The Night Tiger
By Sherryl Clark & Hannah Sommerville
Reviewed by Mia Macrossan
Sheryll Clark is a prolific and much- awarded and beloved Australian author of more than 70 published children’s and YA books, including novels, chapter books, picture books and verse novels. She writes both fiction and poetry, something that is reflected here in the rich imaginative story of The Night Tiger.
Her co-creator Hannah Sommerville, also an experienced and awarded illustrator, (including Sunday Skating by Andrea Rowe, Reading to Baby by Margaret Wild, and Charlie’s Whale by Libby Gleeson), has responded to the challenge of the text with atmospheric, evocative and expressive art.
A young child is enjoying the end of the day, eating, playing, laughing. She goes to bed when ‘night drops a curtain over our house and hides the garden‘. She can’t sleep and, drawn by the bright round moon, climbs out the window to explore outside.

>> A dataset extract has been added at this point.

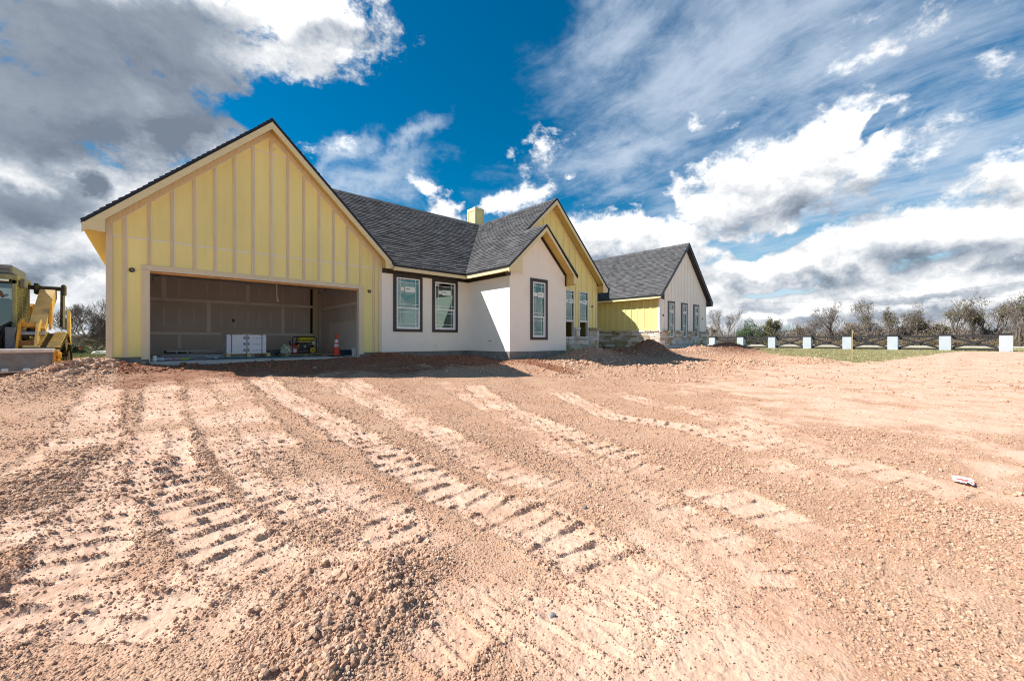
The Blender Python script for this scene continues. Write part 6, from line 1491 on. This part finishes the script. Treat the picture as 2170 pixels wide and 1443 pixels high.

Shadowed and striped by moonlight she turns into the night tiger and celebrates the mystery and magic of the night. She encounters the house cat, hears branches creak, noisy crickets, sees a swooping fruit bat and a barn owl. As the night tiger she revels in pouncing, swooping, leaping, even some growling, until a dog howls breaking the spell and she goes back to bed dreaming night tiger dreams.
There is a lot of movement in this story, not the loud rambunctious activity of daytime, but the powerful, mysterious energy of the night. There’s slinking, stalking and pouncing; there’s whisking, rippling and springing – all part of the nightime adventure.
Each double page contains one verse, one long sentence where Sherryl skilfully condenses meaning and images. The text moves and glides across the page, and yes, occasionally leaps and pounces. The illustrations perfectly capture the mood, the movement and the magic, starting with the end papers, the front showing dusk with the setting sun lighting up the treetops and the back the moonlight shining on the clouds, the trees and the house.
A wonderful book to read aloud so that you can enjoy the pace and rhythm of the words, and relish the imagery, but also one you can read by yourself to revel in and explore the glorious art.
Note: I have referred to the child as ‘she’ because that is how I saw her, but you could just as easily refer to the child as ‘he’, since the representation is subtle and can be interpreted however you wish.